→ **Your goal**
From the data that follows, print exactly the lines starting at the one containing "Continue the Blender" and ending at the one containing "return f2 *"; include both of them and nothing more.

################

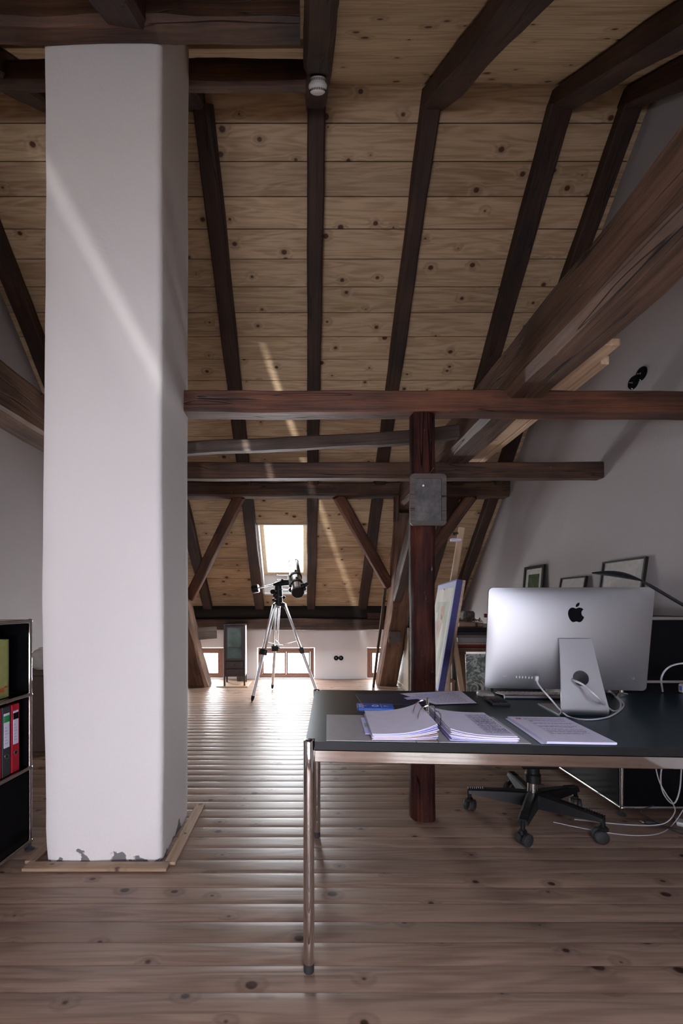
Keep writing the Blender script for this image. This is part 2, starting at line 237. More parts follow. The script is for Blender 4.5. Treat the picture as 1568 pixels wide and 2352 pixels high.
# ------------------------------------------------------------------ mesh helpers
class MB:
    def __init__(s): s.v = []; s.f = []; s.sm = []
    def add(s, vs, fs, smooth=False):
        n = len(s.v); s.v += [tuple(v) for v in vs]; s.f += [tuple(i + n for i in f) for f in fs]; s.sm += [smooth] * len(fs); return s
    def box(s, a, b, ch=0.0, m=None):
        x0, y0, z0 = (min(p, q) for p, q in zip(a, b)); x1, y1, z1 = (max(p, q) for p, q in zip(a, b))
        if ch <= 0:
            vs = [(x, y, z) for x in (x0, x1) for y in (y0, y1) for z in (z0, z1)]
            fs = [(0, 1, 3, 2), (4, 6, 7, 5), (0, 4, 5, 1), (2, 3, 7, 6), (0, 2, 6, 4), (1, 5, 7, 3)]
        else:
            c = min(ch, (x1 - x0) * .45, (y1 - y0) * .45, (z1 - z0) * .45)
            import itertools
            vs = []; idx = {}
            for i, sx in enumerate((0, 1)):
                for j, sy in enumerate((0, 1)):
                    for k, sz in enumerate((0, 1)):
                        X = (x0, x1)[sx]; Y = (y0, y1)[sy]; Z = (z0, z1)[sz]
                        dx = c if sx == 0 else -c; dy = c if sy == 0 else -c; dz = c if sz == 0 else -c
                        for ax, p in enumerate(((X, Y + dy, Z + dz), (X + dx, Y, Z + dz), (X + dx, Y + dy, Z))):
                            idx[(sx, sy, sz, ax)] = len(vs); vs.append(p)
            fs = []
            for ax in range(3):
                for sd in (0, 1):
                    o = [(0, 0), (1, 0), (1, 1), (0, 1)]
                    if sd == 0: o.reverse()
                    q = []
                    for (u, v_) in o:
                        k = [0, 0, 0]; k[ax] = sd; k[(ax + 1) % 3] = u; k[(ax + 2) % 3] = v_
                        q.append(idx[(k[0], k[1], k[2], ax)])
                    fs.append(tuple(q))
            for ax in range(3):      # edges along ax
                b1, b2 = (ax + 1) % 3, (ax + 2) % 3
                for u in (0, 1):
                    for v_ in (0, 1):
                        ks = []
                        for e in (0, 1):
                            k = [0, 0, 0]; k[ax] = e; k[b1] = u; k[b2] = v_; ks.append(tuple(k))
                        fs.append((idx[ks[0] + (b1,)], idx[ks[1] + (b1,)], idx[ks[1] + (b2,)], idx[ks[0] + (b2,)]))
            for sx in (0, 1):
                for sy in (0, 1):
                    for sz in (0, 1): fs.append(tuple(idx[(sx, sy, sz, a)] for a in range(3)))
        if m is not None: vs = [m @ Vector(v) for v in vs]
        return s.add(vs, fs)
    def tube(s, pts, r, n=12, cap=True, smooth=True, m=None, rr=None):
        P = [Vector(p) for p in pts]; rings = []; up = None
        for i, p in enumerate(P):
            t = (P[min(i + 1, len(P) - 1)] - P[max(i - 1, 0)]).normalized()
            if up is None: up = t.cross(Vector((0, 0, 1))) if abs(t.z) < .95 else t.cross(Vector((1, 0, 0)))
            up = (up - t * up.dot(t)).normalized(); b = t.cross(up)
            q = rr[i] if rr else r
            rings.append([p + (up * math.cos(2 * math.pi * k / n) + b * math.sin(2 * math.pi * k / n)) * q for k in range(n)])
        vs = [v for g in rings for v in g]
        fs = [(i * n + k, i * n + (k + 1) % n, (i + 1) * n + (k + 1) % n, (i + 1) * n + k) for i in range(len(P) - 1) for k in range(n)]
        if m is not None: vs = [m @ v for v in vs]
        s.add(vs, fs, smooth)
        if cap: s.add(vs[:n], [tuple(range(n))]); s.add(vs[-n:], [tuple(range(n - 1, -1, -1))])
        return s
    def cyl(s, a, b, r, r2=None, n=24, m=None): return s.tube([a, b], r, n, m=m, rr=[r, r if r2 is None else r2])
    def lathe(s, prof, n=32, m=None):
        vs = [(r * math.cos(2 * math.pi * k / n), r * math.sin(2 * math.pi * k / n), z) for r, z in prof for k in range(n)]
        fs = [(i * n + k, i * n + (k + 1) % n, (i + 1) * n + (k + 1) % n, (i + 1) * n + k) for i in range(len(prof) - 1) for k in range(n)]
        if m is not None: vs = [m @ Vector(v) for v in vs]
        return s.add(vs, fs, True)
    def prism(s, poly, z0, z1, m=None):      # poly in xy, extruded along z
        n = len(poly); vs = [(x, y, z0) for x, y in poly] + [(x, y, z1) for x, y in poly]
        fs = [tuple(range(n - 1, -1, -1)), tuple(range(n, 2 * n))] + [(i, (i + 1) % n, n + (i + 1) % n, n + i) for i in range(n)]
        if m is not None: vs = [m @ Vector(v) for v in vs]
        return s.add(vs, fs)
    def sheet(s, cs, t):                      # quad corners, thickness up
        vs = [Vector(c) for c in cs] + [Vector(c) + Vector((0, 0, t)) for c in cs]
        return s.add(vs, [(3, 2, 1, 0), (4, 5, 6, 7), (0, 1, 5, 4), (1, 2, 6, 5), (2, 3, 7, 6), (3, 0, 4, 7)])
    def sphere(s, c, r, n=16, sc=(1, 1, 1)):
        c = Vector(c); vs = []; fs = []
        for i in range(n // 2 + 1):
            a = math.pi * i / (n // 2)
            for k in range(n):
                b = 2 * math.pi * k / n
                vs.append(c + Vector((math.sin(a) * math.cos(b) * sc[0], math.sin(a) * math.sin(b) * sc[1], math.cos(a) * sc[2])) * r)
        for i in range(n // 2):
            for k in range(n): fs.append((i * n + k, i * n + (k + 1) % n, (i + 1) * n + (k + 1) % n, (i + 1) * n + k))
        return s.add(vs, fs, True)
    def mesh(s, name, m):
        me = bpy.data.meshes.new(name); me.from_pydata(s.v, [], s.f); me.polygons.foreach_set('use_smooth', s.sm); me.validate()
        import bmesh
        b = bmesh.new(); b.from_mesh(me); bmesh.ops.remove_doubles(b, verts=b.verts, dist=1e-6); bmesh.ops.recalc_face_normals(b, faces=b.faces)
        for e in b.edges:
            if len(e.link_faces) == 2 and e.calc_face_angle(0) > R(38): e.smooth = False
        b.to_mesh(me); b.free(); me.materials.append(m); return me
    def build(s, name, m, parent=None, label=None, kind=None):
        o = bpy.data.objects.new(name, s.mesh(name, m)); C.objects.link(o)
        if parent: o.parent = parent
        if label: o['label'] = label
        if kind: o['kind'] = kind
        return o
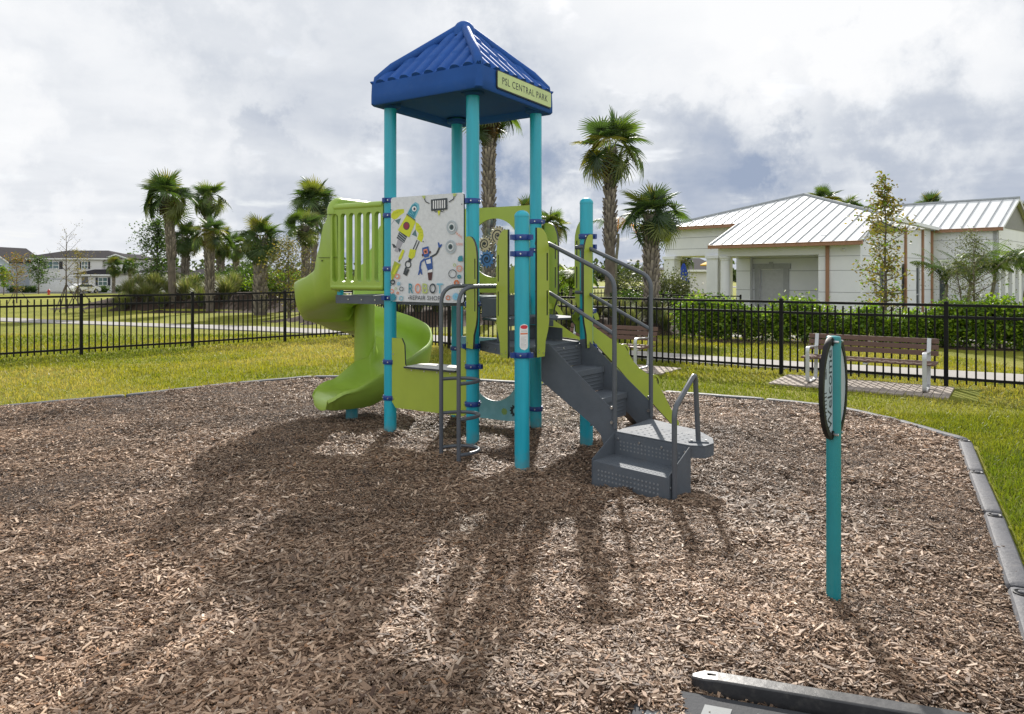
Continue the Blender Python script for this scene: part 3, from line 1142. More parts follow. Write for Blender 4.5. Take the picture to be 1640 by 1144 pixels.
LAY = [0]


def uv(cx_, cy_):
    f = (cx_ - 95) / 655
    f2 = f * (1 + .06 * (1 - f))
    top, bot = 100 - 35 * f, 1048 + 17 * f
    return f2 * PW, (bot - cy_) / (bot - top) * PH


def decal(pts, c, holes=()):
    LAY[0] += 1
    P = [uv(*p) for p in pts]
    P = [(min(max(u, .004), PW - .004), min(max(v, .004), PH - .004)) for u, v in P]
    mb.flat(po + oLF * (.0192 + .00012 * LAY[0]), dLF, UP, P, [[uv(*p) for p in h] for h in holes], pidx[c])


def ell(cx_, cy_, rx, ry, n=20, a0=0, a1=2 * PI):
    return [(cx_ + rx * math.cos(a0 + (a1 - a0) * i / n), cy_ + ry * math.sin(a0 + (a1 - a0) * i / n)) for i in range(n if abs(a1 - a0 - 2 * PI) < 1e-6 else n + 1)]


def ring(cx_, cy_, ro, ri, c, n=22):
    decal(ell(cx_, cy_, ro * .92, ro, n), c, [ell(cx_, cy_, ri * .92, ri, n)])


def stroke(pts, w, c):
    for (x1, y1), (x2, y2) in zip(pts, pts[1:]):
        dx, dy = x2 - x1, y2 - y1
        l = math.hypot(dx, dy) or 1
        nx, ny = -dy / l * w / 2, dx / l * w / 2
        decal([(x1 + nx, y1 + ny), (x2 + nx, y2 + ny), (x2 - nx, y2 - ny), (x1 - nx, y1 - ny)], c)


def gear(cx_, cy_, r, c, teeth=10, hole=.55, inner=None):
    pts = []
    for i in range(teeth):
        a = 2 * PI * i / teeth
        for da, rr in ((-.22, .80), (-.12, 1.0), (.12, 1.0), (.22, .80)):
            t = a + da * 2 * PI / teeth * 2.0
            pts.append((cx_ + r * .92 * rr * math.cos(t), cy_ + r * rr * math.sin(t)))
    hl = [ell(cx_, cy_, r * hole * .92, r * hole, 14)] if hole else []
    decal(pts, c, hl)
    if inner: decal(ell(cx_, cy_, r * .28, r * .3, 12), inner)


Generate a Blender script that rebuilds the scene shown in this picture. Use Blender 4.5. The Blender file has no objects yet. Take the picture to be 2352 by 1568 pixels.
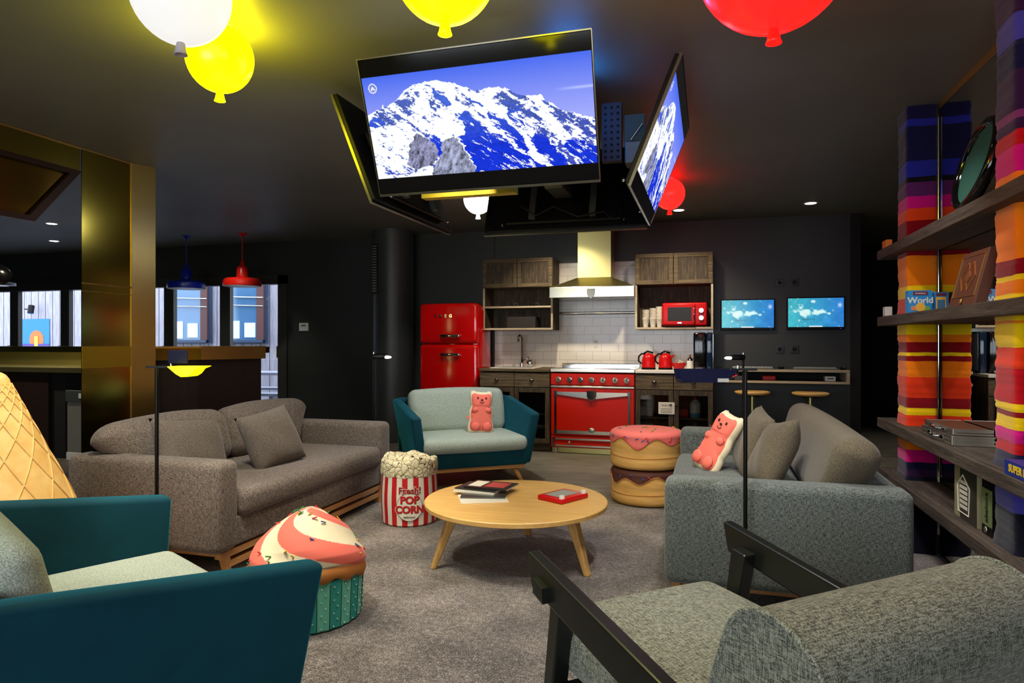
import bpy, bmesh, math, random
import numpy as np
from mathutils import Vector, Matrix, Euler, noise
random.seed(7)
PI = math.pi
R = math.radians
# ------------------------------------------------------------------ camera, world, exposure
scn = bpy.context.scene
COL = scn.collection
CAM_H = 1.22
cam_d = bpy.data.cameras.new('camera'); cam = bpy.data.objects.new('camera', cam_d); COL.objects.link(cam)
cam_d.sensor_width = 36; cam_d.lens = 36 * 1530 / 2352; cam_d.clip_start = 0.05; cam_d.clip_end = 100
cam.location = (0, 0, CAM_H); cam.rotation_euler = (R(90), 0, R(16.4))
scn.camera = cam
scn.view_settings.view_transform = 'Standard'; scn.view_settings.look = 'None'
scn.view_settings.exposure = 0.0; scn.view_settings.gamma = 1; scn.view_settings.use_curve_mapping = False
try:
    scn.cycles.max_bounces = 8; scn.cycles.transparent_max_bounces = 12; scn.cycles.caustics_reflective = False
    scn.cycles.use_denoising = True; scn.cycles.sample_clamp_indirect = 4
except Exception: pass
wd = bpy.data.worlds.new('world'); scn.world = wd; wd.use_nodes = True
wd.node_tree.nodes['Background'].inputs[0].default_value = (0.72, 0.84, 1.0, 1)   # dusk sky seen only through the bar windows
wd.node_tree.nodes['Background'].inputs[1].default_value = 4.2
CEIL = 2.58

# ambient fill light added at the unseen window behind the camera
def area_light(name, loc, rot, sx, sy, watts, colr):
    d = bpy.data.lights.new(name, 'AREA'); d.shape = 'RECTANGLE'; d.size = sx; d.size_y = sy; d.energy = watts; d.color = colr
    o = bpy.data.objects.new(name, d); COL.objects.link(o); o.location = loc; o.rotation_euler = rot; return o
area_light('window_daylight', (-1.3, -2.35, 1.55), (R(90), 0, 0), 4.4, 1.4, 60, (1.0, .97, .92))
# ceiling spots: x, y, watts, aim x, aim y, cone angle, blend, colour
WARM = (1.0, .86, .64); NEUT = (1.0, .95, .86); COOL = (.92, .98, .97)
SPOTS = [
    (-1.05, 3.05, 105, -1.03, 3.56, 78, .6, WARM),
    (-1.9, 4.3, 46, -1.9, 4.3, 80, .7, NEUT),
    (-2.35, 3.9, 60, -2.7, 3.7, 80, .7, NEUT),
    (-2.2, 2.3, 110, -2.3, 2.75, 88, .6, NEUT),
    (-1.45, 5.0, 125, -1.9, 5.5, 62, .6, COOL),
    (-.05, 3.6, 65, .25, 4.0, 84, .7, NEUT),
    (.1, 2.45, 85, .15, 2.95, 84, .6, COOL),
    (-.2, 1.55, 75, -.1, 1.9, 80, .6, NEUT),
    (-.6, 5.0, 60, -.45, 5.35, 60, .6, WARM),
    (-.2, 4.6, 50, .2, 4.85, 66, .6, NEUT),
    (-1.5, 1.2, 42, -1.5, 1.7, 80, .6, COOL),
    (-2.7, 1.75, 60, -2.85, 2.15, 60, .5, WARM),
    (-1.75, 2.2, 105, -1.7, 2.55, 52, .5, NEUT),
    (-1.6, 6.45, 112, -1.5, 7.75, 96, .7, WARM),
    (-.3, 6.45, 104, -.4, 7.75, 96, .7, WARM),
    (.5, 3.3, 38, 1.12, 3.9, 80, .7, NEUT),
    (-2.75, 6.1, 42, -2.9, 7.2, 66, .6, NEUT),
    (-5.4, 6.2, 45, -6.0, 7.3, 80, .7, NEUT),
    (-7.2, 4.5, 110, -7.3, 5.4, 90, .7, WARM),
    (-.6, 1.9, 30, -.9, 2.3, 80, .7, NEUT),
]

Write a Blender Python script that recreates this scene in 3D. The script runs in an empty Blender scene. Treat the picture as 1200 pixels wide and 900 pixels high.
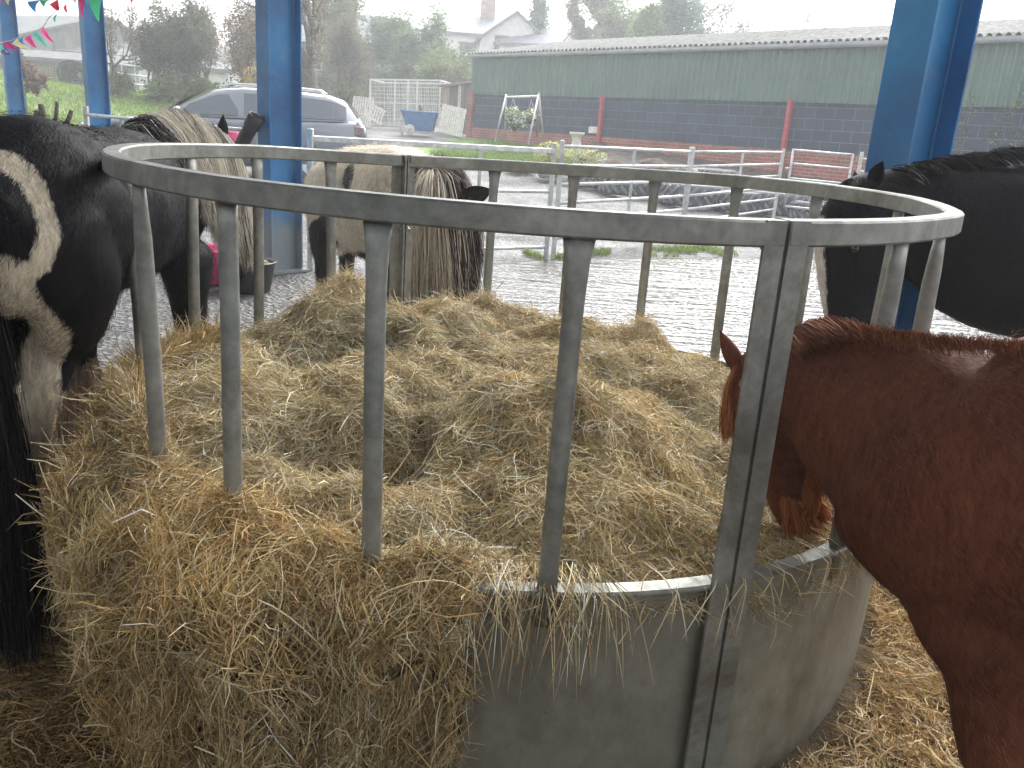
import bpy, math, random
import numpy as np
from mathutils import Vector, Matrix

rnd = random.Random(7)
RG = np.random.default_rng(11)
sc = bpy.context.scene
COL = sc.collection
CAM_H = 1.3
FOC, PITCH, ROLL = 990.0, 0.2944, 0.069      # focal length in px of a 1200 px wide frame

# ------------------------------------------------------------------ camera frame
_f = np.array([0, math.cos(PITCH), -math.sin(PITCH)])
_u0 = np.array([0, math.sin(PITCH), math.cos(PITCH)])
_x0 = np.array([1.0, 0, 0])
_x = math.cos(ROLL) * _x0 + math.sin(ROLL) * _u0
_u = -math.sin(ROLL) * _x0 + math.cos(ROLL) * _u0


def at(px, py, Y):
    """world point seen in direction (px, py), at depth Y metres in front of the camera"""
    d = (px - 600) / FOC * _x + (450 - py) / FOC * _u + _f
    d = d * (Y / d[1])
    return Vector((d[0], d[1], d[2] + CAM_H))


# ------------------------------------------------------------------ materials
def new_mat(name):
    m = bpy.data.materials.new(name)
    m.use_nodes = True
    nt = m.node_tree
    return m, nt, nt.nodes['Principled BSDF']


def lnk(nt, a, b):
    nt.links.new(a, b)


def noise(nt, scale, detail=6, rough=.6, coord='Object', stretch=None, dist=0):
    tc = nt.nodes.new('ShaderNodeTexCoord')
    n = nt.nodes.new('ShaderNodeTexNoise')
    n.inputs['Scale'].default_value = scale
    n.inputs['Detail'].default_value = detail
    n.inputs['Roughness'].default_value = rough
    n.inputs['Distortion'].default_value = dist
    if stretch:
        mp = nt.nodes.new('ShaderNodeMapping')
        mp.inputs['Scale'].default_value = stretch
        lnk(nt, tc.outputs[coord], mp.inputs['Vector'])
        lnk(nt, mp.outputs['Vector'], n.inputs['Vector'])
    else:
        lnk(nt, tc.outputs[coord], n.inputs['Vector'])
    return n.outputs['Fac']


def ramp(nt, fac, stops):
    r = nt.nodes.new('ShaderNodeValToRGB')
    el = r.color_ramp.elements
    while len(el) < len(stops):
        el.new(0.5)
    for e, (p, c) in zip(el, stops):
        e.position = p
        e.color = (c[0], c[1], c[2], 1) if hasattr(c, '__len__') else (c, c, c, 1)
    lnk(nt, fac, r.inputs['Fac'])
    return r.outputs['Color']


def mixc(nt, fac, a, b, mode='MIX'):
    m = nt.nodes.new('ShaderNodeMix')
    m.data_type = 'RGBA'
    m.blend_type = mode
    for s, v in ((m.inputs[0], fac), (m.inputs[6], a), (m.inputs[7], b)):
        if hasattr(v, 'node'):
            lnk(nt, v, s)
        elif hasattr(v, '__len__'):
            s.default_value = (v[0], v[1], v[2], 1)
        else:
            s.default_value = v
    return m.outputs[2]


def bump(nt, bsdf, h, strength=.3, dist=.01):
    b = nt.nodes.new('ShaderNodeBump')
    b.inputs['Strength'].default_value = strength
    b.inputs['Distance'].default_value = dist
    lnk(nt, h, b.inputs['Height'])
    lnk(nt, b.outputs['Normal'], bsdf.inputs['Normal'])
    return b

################

→ **Task answer**
Continue the Blender Python script for this scene: part 3, from line 1142. More parts follow. Write for Blender 4.5. Take the picture to be 1640 by 1144 pixels.
LAY = [0]


def uv(cx_, cy_):
    f = (cx_ - 95) / 655
    f2 = f * (1 + .06 * (1 - f))
    top, bot = 100 - 35 * f, 1048 + 17 * f
    return f2 * PW, (bot - cy_) / (bot - top) * PH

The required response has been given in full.